### Required task:
Give the listing again character for character, but drop the images.
+++ Data segment
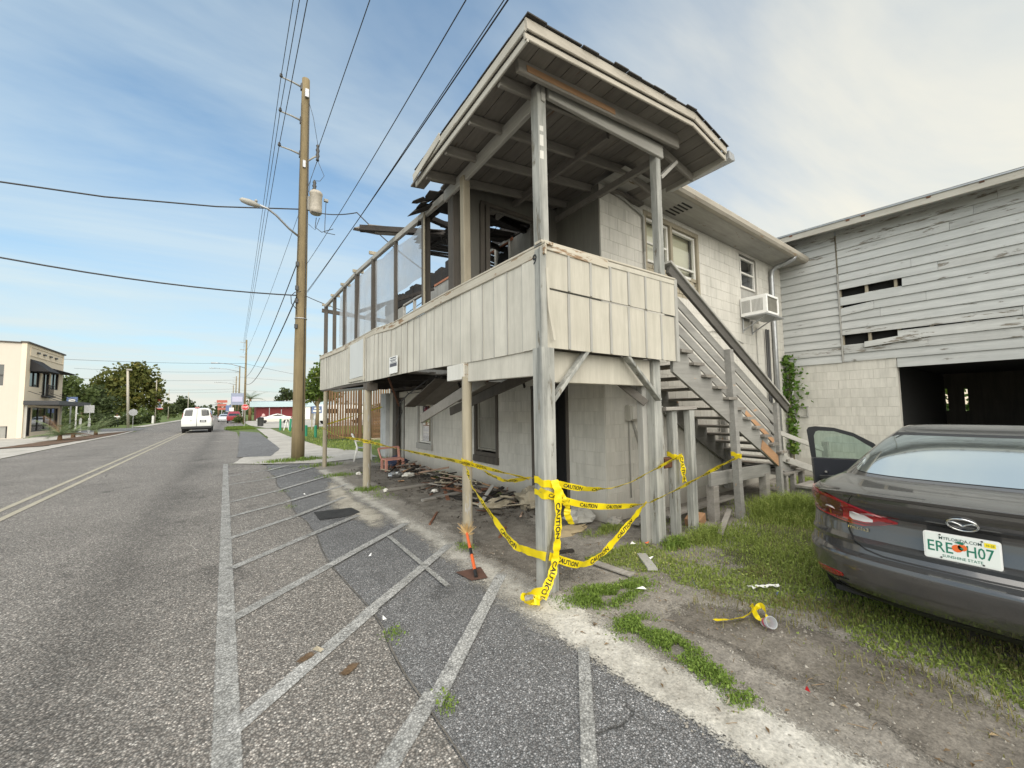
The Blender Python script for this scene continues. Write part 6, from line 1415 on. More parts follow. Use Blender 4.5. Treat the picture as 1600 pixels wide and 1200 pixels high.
skin_obj('shirt', pv((0,0,.93),(0,0,1.15),(0,.02,1.40),(.20,.02,1.37),(.26,.02,1.2),(-.20,.02,1.37),(-.26,.01,1.2)), [(0,1),(1,2),(2,3),(3,4),(2,5),(5,6)], [.17,.165,.16,.085,.075,.085,.075], M['white'], pe)
skin_obj('trousers', pv((0,0,.93),(.10,0,.86),(.11,.10,.48),(.11,.02,.09),(-.10,0,.86),(-.10,-.04,.48),(-.10,-.20,.13)), [(0,1),(1,2),(2,3),(0,4),(4,5),(5,6)], [.15,.115,.085,.07,.115,.085,.07], simple('dark_denim', (.03,.035,.045), .8), pe)
b = MB(); b.lathe([(.02,1.60),(.09,1.64),(.115,1.70),(.10,1.76),(.05,1.79),(.01,1.795)], (px,py+.04,0), 12); part('hair', b, M['black'], pe, smooth=True)
for s in (1,-1): b = MB(); b.cbox((px+s*.105, py+.04-(.2 if s < 0 else 0), .045), (.09,.24,.09), ch=.03); part('shoe', b, M['black'], pe)
# ================================================================ street furniture, right
o = thing('stop_sign', 'red octagonal stop sign on a post at the right kerb', 'stop sign', (1.62, 60, 0))
b = MB(); b.beam((1.62,60.05,-.02),(1.62,60.05,2.75), .06, .06, up=(0,1,0)); part('post', b, M['metal'], o)
oc = [(1.62+.405*math.cos(math.pi/8+k*math.pi/4), 60, 2.34+.405*math.sin(math.pi/8+k*math.pi/4)) for k in range(8)]
b = MB(); b.prism(oc, (0,.012,0)); sp_ = part('sign_face', b, M['white'], o)
b = MB(); b.prism([(1.62+(x-1.62)*.93, y-.006, 2.34+(z-2.34)*.93) for x, y, z in oc], (0,.004,0)); part('red_field', b, M['red'], sp_)
b = MB(); text_on(b, 'STOP', (1.62,59.99,2.24), (1,0,0), (0,0,1), .24, width=.58, bold=.02, center=False); b.v = [(x-.29,y,z) for x,y,z in b.v]; part('lettering', b, M['white'], sp_)
b = MB(); b.cbox((.85,70,2.55), (1.0,.02,.10)); 
o = thing('sign_board', 'blue and white shop sign board on poles behind the stop sign', 'sign', (.9,82,0))
b = MB(); b.box((.2,81.9,3.0),(2.0,82.1,5.0)); part('board', b, simple('pale_slate_blue', (.27,.31,.42), .5, noise=.3), o); b = MB(); b.box((.35,81.86,3.5),(1.8,81.89,4.4)); part('print', b, simple('pale_lilac', (.45,.45,.6), .5), o)
for x in (.3,1.9): b = MB(); b.tube([(x,82,0),(x,82,5)], .08, 6); part('post', b, M['metal'], o)
o = thing('sign_board', 'stack of small red shop signs far down the right side', 'sign', (-2.4,170,0))
for z0, z1, x0, x1 in ((5.2,6.1,-3.6,-.6),(3.9,4.8,-3.4,-.8),(2.7,3.5,-3.3,-1.0)): b = MB(); b.box((x0,169.9,z0),(x1,170.1,z1)); part('board', b, simple('faded_red', (.42,.12,.09), .6), o)
b = MB(); b.tube([(-2.1,170.2,0),(-2.1,170.2,6)], .15, 6); part('post', b, M['metal'], o)
b = MB(); b.box((.0,79.9,1.9),(.62,79.95,2.5)); sign_post(.3, 80, 2.5, 'small white sign left of the stop sign', b, M['white'])
b = MB(); b.box((-.5,98,.4),(1.2,98.1,2.2)); b = MB(); b.box((-.6,100,2.0),(.5,100.1,3.2)); sign_post(-.1, 100.2, 3.2, 'blue and white sign beyond the red pickup', b, M['blue'], .1)
# red shed
o = thing('shed', 'low dark red shed with a pale blue roof edge and white post', 'shed', (4.4,95,0))
b = MB(); b.box((4.5,95.3,0),(14.5,104,2.8)); part('wall', b, M['rust'] if False else simple('barn_red', (.20,.025,.03), .7, noise=.3), o)
for k in range(24): b = MB(); b.beam((4.7+.42*k,95.28,0.05),(4.7+.42*k,95.28,2.75), .03, .03, up=(0,1,0), ch=0); part('wall_rib', b, simple('barn_red_rib', (.15,.02,.025), .7) if k == 0 else bpy.data.materials['barn_red_rib'], o)
b = MB(); b.box((3.3,94.4,2.75),(19,95.2,3.85)); part('roof_edge', b, simple('pale_blue_metal', (.42,.53,.58), .5), o)
b = MB(); b.add([(3.3,95.2,3.7),(19,95.2,3.7),(19,104.5,4.2),(3.3,104.5,4.2)], [(0,1,2,3)]); part('roof', b, M['metal'], o)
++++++
### Problem solution:
The Blender Python script for this scene continues. Write part 6, from line 1415 on. More parts follow. Use Blender 4.5. Treat the picture as 1600 pixels wide and 1200 pixels high.
skin_obj('shirt', pv((0,0,.93),(0,0,1.15),(0,.02,1.40),(.20,.02,1.37),(.26,.02,1.2),(-.20,.02,1.37),(-.26,.01,1.2)), [(0,1),(1,2),(2,3),(3,4),(2,5),(5,6)], [.17,.165,.16,.085,.075,.085,.075], M['white'], pe)
skin_obj('trousers', pv((0,0,.93),(.10,0,.86),(.11,.10,.48),(.11,.02,.09),(-.10,0,.86),(-.10,-.04,.48),(-.10,-.20,.13)), [(0,1),(1,2),(2,3),(0,4),(4,5),(5,6)], [.15,.115,.085,.07,.115,.085,.07], simple('dark_denim', (.03,.035,.045), .8), pe)
b = MB(); b.lathe([(.02,1.60),(.09,1.64),(.115,1.70),(.10,1.76),(.05,1.79),(.01,1.795)], (px,py+.04,0), 12); part('hair', b, M['black'], pe, smooth=True)
for s in (1,-1): b = MB(); b.cbox((px+s*.105, py+.04-(.2 if s < 0 else 0), .045), (.09,.24,.09), ch=.03); part('shoe', b, M['black'], pe)
# ================================================================ street furniture, right
o = thing('stop_sign', 'red octagonal stop sign on a post at the right kerb', 'stop sign', (1.62, 60, 0))
b = MB(); b.beam((1.62,60.05,-.02),(1.62,60.05,2.75), .06, .06, up=(0,1,0)); part('post', b, M['metal'], o)
oc = [(1.62+.405*math.cos(math.pi/8+k*math.pi/4), 60, 2.34+.405*math.sin(math.pi/8+k*math.pi/4)) for k in range(8)]
b = MB(); b.prism(oc, (0,.012,0)); sp_ = part('sign_face', b, M['white'], o)
b = MB(); b.prism([(1.62+(x-1.62)*.93, y-.006, 2.34+(z-2.34)*.93) for x, y, z in oc], (0,.004,0)); part('red_field', b, M['red'], sp_)
b = MB(); text_on(b, 'STOP', (1.62,59.99,2.24), (1,0,0), (0,0,1), .24, width=.58, bold=.02, center=False); b.v = [(x-.29,y,z) for x,y,z in b.v]; part('lettering', b, M['white'], sp_)
b = MB(); b.cbox((.85,70,2.55), (1.0,.02,.10)); 
o = thing('sign_board', 'blue and white shop sign board on poles behind the stop sign', 'sign', (.9,82,0))
b = MB(); b.box((.2,81.9,3.0),(2.0,82.1,5.0)); part('board', b, simple('pale_slate_blue', (.27,.31,.42), .5, noise=.3), o); b = MB(); b.box((.35,81.86,3.5),(1.8,81.89,4.4)); part('print', b, simple('pale_lilac', (.45,.45,.6), .5), o)
for x in (.3,1.9): b = MB(); b.tube([(x,82,0),(x,82,5)], .08, 6); part('post', b, M['metal'], o)
o = thing('sign_board', 'stack of small red shop signs far down the right side', 'sign', (-2.4,170,0))
for z0, z1, x0, x1 in ((5.2,6.1,-3.6,-.6),(3.9,4.8,-3.4,-.8),(2.7,3.5,-3.3,-1.0)): b = MB(); b.box((x0,169.9,z0),(x1,170.1,z1)); part('board', b, simple('faded_red', (.42,.12,.09), .6), o)
b = MB(); b.tube([(-2.1,170.2,0),(-2.1,170.2,6)], .15, 6); part('post', b, M['metal'], o)
b = MB(); b.box((.0,79.9,1.9),(.62,79.95,2.5)); sign_post(.3, 80, 2.5, 'small white sign left of the stop sign', b, M['white'])
b = MB(); b.box((-.5,98,.4),(1.2,98.1,2.2)); b = MB(); b.box((-.6,100,2.0),(.5,100.1,3.2)); sign_post(-.1, 100.2, 3.2, 'blue and white sign beyond the red pickup', b, M['blue'], .1)
# red shed
o = thing('shed', 'low dark red shed with a pale blue roof edge and white post', 'shed', (4.4,95,0))
b = MB(); b.box((4.5,95.3,0),(14.5,104,2.8)); part('wall', b, M['rust'] if False else simple('barn_red', (.20,.025,.03), .7, noise=.3), o)
for k in range(24): b = MB(); b.beam((4.7+.42*k,95.28,0.05),(4.7+.42*k,95.28,2.75), .03, .03, up=(0,1,0), ch=0); part('wall_rib', b, simple('barn_red_rib', (.15,.02,.025), .7) if k == 0 else bpy.data.materials['barn_red_rib'], o)
b = MB(); b.box((3.3,94.4,2.75),(19,95.2,3.85)); part('roof_edge', b, simple('pale_blue_metal', (.42,.53,.58), .5), o)
b = MB(); b.add([(3.3,95.2,3.7),(19,95.2,3.7),(19,104.5,4.2),(3.3,104.5,4.2)], [(0,1,2,3)]); part('roof', b, M['metal'], o)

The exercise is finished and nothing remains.